Eagle Shield added, their humor appeals to all audiences, not just Natives.

“I think really a lot of action because we all know what it’s like, even if we’re non-Native,” she said. “We have friends who have gone through the same similar…(thing). Whatever it is, we relate in that way, through action.”

Hall agrees with that and adds some adjustment is probably needed when traveling to a different part of Indian Country but similar themes always work.

“I will adjust to the crowd, whatever the crowd is and what can relate to them,” she said. “Everyone can relate to kids. Everyone can relate to break ups; everyone can relate to dysfunction.”

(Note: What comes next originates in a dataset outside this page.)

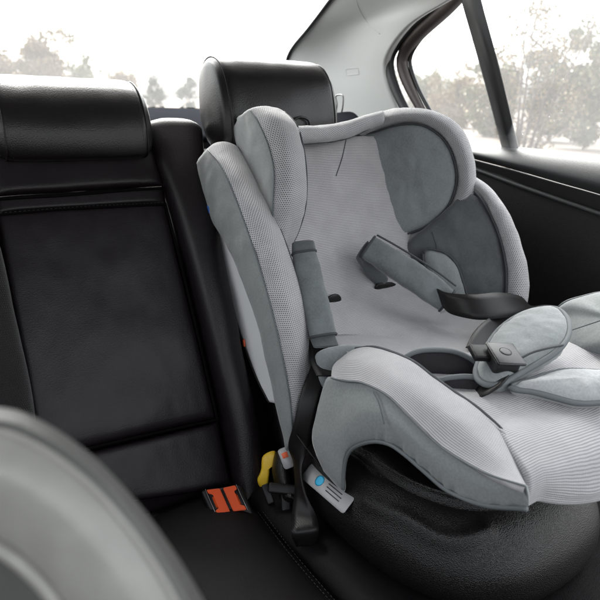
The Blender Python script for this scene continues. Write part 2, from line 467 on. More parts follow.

Hall admits sometimes a bit of research can help target the humor.

“When I go to different rezs or different places, I try to do a little bit of homework on ‘who’s the who’ in the area; like, what are some slang words; what are some events and clown on those,” she said.

Both Eagle Shield and Hall had some parting words from the Mvskoke people that looked to self-reliance.

“I think that each of you has a message, a story that has created your reality right now. No matter what that is, whether you’re a comedian, give motivational speeches, no matter what it is,” Eagle Shield said.

She said everyone has someone they love to shape a story around.

“Either you’ve been loved before. Even if it’s your best friend, your grandma, your dog, your grandpa,” Eagle Shield said. “You each have a chance to share that with somebody. So, I encourage you to share that love, share that humor; share that story cause it could be a message for anybody.”

For Hall, it is simpler; enjoy life.

“Laugh as much as you can and not take life too seriously,” she said. “There’s a lot of serious stuff in this world, so find your inner child. Dance every once in a while. We all love music and when a song comes on, shake it. Whatever shakes, let it shake.”